Я. И я об этом думал, и передо мной несколько раз вопрос стоял — не лучше ли прекратить записки свои с того момента, когда я понял, что меня должны арестовать? А потом решил — нет, не надо. Ведь в глубине души я все равно не верил, что меня арестуют, и вот видите, наш с вами первый разговор даже записал, фантазируя, но подробно. Для чего? Для того чтобы эти свои мысли и чувства теперешние оставить в памяти. А то пройдет короткое время — все забудется, и потом начнешь работать над романом, захочешь восстановить прочувствованное — и не сможешь, слов тех не найдешь. А что касается того, что вы запискам не поверите, так это естественно, так и будет, хотя, конечно, если бы вы в них нашли вредные мысли или даже анекдоты, вы бы тогда им поверили, то есть с другой стороны, стороны обвинения моего. Но и это понятно. Но вы не верите написанному мной для себя, я это знал, об этом думал, и это сразу мне облегчило решение задачи — да, надо продолжать писать. Потому что если б я думал, что вы будете верить запискам, то я бы писал как бы для постороннего человека, прощай моя откровенность с самим собой — все равно я бы чувствовал ваш будущий глаз на этих страницах. А раз я знал уже, что вы все равно не поверите ничему и только усмехнетесь, прочтя мною записанное — я сразу избавился от вашего присутствия для меня при работе над дневником и опять стал писать свободно и просто, как раньше, в прошлые годы… У меня к вам только одна просьба — вот вы меня пошлете куда-нибудь, года на три…

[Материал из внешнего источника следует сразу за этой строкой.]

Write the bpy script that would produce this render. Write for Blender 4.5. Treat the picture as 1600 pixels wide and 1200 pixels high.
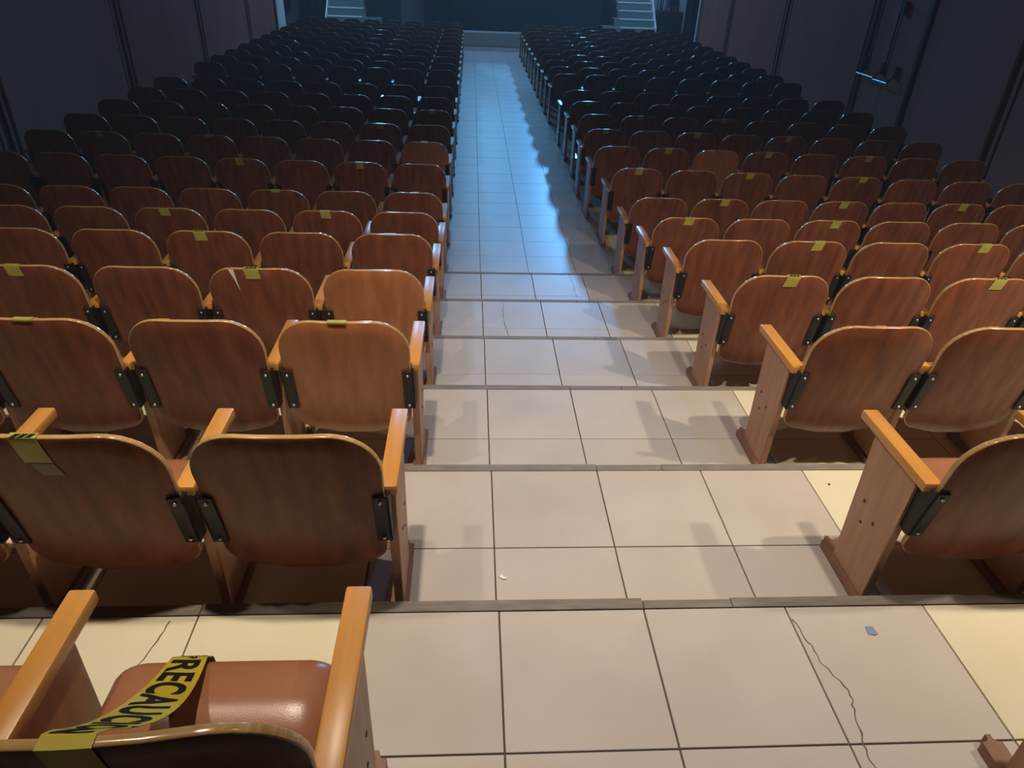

Сл. А может быть, и на пять…

Я. Пускай на пять. Но ведь записки эти мои никакой ценности для следствия не представляют. Нельзя ли мне попросить вас потом вернуть мне их либо моей семье. Я ведь все-таки думаю, что я еще буду писать, и даже так думаю, что и начну-то писать как раз после обратного возвращения. Конечно, сейчас вы обязаны не доверять мне, ловить на каждом слове. А слов у меня, видите, как много. Но все-таки вы слушаете меня и пытаетесь понять, где у меня правда, а где я могу прятать что-то и хитрить. В людях ведь легко ошибиться. Я вон в каких людях ошибся, они же были облечены доверием всей страны! Как же не быть вам подозрительным, как же не стараться выискивать у меня самое мелочное или потаенное, чтобы для себя выяснить твердо, виноват я или нет. У вас тем более громадная ответственность — ведь вы не только мой следователь, но и прокурор, вы, окончив расследование, будете докладывать где-то там, куда меня и не позовут, мое дело и предлагать свои выводы. И вам надо в этих выводах не ошибиться, надо и врага не упустить, как бы он хитро ни маскировался, но надо и невиноватого выгородить, как бы трудно это ни было. На вас одного сейчас возложена ответственность за правильное ведение следствия, а ведь вы, хоть и опытный чекист, но вы тоже человек, и вам для того, чтобы гарантировать себя от ошибки в ту или иную сторону, надо не только материал следствия поднять, тут я никак не могу вам поверить, что у вас против меня есть фактические улики, но вам надо еще и свою политико-моральную оценку моему делу дать. А для этого вы будете меня спрашивать не один, не два раза, очевидно, вам нужно меня прощупать со всех концов, и вот я и хочу вам сказать, что со своей стороны я все сделаю, чтобы вам эту задачу облегчить. Спрашивайте о чем угодно.